Memory management

C programmers usually have to deal with memory by hand. With dynamic memory, the programmer allocates memory when needing and frees it when finished. Failing to free dynamic memory leads to a “memory leak”, which may or may not be a bad thing. In the case of PHP, as the process could live for a virtually infinite amount of time, creating a memory leak will be dramatic. In any situation, leaking memory really translates to poorly and badly designed programs that cannot be trusted. Memory leaking is easy to understand. You ask the OS to book some part of the main machine memory for you, but you never tell it to release it back for other processes usage : you are not alone on the machine, other processes need some memory, and the OS itself as well.

Also, in C, memory areas are clearly bound. Reading or writing before or after the bounds is a very nasty operation. That will lead for sure to a crash, or worse an exploitable security issue. There are no magical things like auto-resizeable areas with the C language. You must clearly tell the machine (and the CPU) what you want it to do. No guess, no magic, no automation of any kind (like garbage collection).

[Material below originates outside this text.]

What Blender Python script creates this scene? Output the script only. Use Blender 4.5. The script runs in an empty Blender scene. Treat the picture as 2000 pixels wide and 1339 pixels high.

PHP’s got a very specific memory model, and provides its own layer over the traditional libc’s dynamic memory allocator. This layer is called Zend Memory Manager.

This chapter explains you what Zend Memory Manager is, how you must use it, and what you must/must not do with it. After that, we’ll quickly introduce you to specific tools used in the C area to debug dynamic memory.


If you need, please get some (possibly strong) knowledge about C memory allocation classes (static vs dynamic memory), and about libc’s allocator.